▶ _GIVEN PROBLEM_:
Check each line of the listing for the word "from" and give only the number of lines that have it.

▶ _DATASET SECTION_:

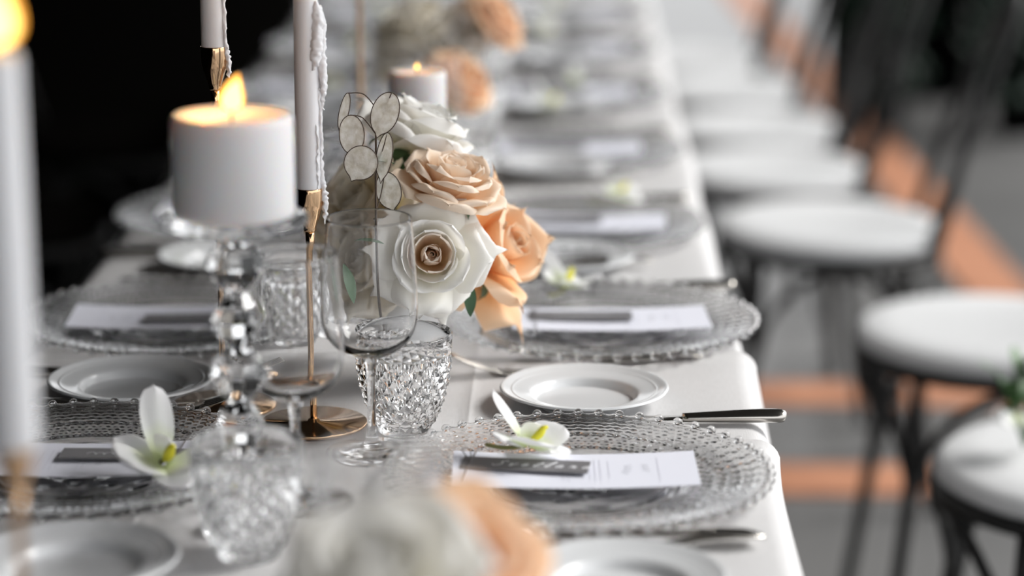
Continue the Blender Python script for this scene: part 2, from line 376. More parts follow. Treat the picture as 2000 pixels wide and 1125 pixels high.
# ------------------------------------------------------------------ plates
CR_ = 0.1555
def charger_mesh():
    n = 54; sub = 10; N = n * sub; V = []; F = []
    def prof(r):
        q = r / CR_
        if q < 0.50: return 0.0045
        if q < 0.58: return 0.0045 + 0.0035 * ((q - 0.50) / 0.08)
        return 0.008 + 0.0105 * ((q - 0.58) / 0.42) ** 1.3
    rad = []
    NR = 130
    for k in range(NR + 1): rad.append(CR_ * (0.05 + 0.95 * k / NR))
    top0 = 1; V.append((0, 0, 0.0047))
    for k, r in enumerate(rad):
        q = r / CR_
        for i in range(N):
            t = 2 * PI * i / N; fr = (i % sub) / sub; rr = r; z = prof(r)
            if q > 0.60:                                   # rows of overlapping lens-shaped pearls on the rim
                row = (q - 0.60) / 0.40 * 11.0; sect = 2 * fr + (0.5 if int(row) % 2 else 0); sect -= math.floor(sect)
                fr2 = row - math.floor(row)
                h = max(0, 1 - ((sect - 0.5) / 0.5) ** 2 - ((fr2 - 0.5) / 0.55) ** 2)
                z += 0.0008 * h + 0.0003 * math.cos(2 * PI * (fr - 0.5))
                if 0.735 < q < 0.755: z += 0.0012
                if q > 0.955: rr = r * (1 + 0.012 * math.cos(2 * PI * (fr - 0.5)) * (q - 0.955) / 0.045)
            elif 0.555 < q <= 0.60:                        # bead chain round the well
                bb = math.cos(2 * PI * 2 * fr) * 0.5 + 0.5; z += 0.0013 * max(0, 1 - ((q - 0.578) / 0.022) ** 2) * (0.35 + 0.65 * bb)
            elif q < 0.50:                                 # shallow lattice in the well
                a1 = q * 18 + t * n / (2 * PI) * 0.33; a2 = q * 18 - t * n / (2 * PI) * 0.33
                z += 0.0007 * (abs(math.sin(a1)) + abs(math.sin(a2)) - 1) * (1 if q > 0.12 else 0)
                if 0.44 < q < 0.475: z += 0.0012
            V.append((rr * math.cos(t), rr * math.sin(t), z))
    for i in range(N): F.append((0, top0 + i, top0 + (i + 1) % N))
    for k in range(NR):
        for i in range(N):
            j = (i + 1) % N; F.append((top0 + k * N + i, top0 + (k + 1) * N + i, top0 + (k + 1) * N + j, top0 + k * N + j))
    prev = top0 + NR * N
    for r in [CR_ * q for q in (0.999, 0.994, 0.985, 0.96, 0.92, 0.87, 0.82, 0.77, 0.72, 0.67, 0.63, 0.60, 0.57, 0.55, 0.535, 0.53, 0.525, 0.515, 0.50, 0.45, 0.2)]:
        s = len(V); z = max(0.0, prof(r) - 0.0038) if r > CR_ * 0.53 else 0.0004
        for i in range(N): t = 2 * PI * i / N; V.append((r * math.cos(t), r * math.sin(t), z))
        for i in range(N): j = (i + 1) % N; F.append((prev + i, s + i, s + j, prev + j))
        prev = s
    c = len(V); V.append((0, 0, 0.0004))
    for i in range(N): F.append((prev + i, c, prev + (i + 1) % N))
    me = mesh('charger_disc', V, F, 'press')
    b = B()
    for i in range(n):                                     # pearls standing out from the edge
        t = 2 * PI * (i + 0.5) / n; c = Vector((CR_ * 1.014 * math.cos(t), CR_ * 1.014 * math.sin(t), 0.0172)); s = len(b.v); VV = []; FF = []
        m, l = 12, 8; VV.append((0, 0, 1))
        for a in range(1, l):
            for q in range(m): VV.append((math.sin(PI * a / l) * math.cos(2 * PI * q / m), math.sin(PI * a / l) * math.sin(2 * PI * q / m), math.cos(PI * a / l)))
        VV.append((0, 0, -1))
        for q in range(m): FF.append((0, 1 + q, 1 + (q + 1) % m)); FF.append((1 + (l - 2) * m + (q + 1) % m, 1 + (l - 2) * m + q, 1 + (l - 1) * m))
        for a in range(l - 2):
            for q in range(m): FF.append((1 + a * m + q, 1 + (a + 1) * m + q, 1 + (a + 1) * m + (q + 1) % m, 1 + a * m + (q + 1) % m))
        b.add([c + Vector(v) * 0.0042 for v in VV], FF)
    return me, b.mesh('charger_pearls', 'press')
CM_, CP_ = charger_mesh()
def charger(p, label, rz):
    t = thing('charger_plate', label, 'charger plate', p, rz, 'pressed glass charger plates')
    obj('disc', CM_, t); tag(obj('pearl_edge', CP_, t), 'ring of small glass pearls', kind='stuff'); return t
def side_mesh():
    pr = [(0, 0.0025), (0.020, 0.0005), (0.036, 0.0003), (0.040, 0.0), (0.043, 0.001), (0.047, 0.005), (0.062, 0.011), (0.0785, 0.0170), (0.0797, 0.0182), (0.0790, 0.0194), (0.0765, 0.0192), (0.0700, 0.0166), (0.0685, 0.0168), (0.066, 0.0158), (0.055, 0.0135), (0.0505, 0.0115), (0.047, 0.0062), (0.044, 0.0048), (0.02, 0.0044), (0, 0.0044)]
    def wob(t, r): return 1 + (0.012 * max(0, (r - 0.055) / 0.025)) * (abs(math.sin(t * 3)) ** 0.6 - 0.6) if r > 0.055 else 1
    return B().lathe([(p.x * 0.97 if p.x > 1e-5 else 0, p.y) for p in spline([(r, z, 0) for r, z in pr], 3)], 96, wob).mesh('side_plate', 'porc')
SM = side_mesh()
def side_plate(p, label, rz=0.3):
    return tag(obj('side_plate', SM, None, p, (0, 0, rz)), label, 'plate', 'white porcelain side plates')

# ------------------------------------------------------------------ cutlery
def fork_meshes():     # points along -x with the tines, rests on z = 0
    hp = spline([(0.100, 0, 0.0045), (0.085, 0, 0.0075), (0.06, 0, 0.0078), (0.02, 0, 0.0055), (-0.02, 0, 0.0038), (-0.040, 0, 0.0032)], 4)
    hw = [p.x for p in spline([(0.003, 0, 0), (0.0098, 0, 0), (0.0085, 0, 0), (0.005, 0, 0), (0.0036, 0, 0), (0.0042, 0, 0)], 4)]
    handle = B().sweep(hp, hw, (0, 0, 1), 10, 0.0016).mesh('fork_handle', 'steel')
    nk = spline([(-0.036, 0, 0.0034), (-0.050, 0, 0.0032), (-0.062, 0, 0.0044), (-0.070, 0, 0.0065)], 4)
    nw = [p.x for p in spline([(0.004, 0, 0), (0.009, 0, 0), (0.0118, 0, 0), (0.0118, 0, 0)], 4)]
    neck = B().sweep(nk, nw, (0, 0, 1), 10, 0.0013).mesh('fork_neck', 'steel')
    tines = []
    for k in range(4):
        y = -0.0096 + 0.0064 * k
        tp = spline([(-0.068, y, 0.0060), (-0.085, y, 0.0115), (-0.104, y, 0.0195), (-0.118, y * 0.96, 0.0275)], 4)
        tines.append(B().sweep(tp, [0.0022 - 0.0011 * q / (len(tp) - 1) for q in range(len(tp))], (0, 0, 1), 6, 0.0012).mesh('fork_tine', 'steel'))
    return handle, neck, tines
FH, FN, FT = fork_meshes()
def fork(p, rz, label):
    t = thing('dinner_fork', label, 'fork', p, rz, 'steel forks on the table')
    obj('handle', FH, t); obj('neck', FN, t)
    for m in FT: obj('tine', m, t)
    return t
def knife_meshes():
    hp = spline([(0.108, 0, 0.0062), (0.104, 0, 0.0066), (0.08, 0, 0.0066), (0.045, 0, 0.0058), (0.015, 0, 0.005)], 4)
    hw = [p.x for p in spline([(0.003, 0, 0), (0.0088, 0, 0), (0.0095, 0, 0), (0.008, 0, 0), (0.0062, 0, 0)], 4)]
    hf = [p.x for p in spline([(0.0022, 0, 0), (0.0058, 0, 0), (0.006, 0, 0), (0.005, 0, 0), (0.004, 0, 0)], 4)]
    handle = B().sweep(hp, hw, (0, 0, 1), 12, hf).mesh('knife_handle', 'steel')
    bp = spline([(0.016, 0, 0.005), (0.0, 0, 0.0042), (-0.05, 0.001, 0.0036), (-0.09, 0.002, 0.0034), (-0.112, 0.005, 0.0034)], 4)
    bw = [p.x for p in spline([(0.0055, 0, 0), (0.0085, 0, 0), (0.0098, 0, 0), (0.0092, 0, 0), (0.002, 0, 0)], 4)]
    blade = B().sweep(bp, bw, (0, 0, 1), 8, 0.0009).mesh('knife_blade', 'steel')
    return handle, blade
KH, KB = knife_meshes()
def knife(p, rz, label):
    t = thing('dinner_knife', label, 'knife', p, rz, 'steel knives on the table')
    obj('handle', KH, t); obj('blade', KB, t); return t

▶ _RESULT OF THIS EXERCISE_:
2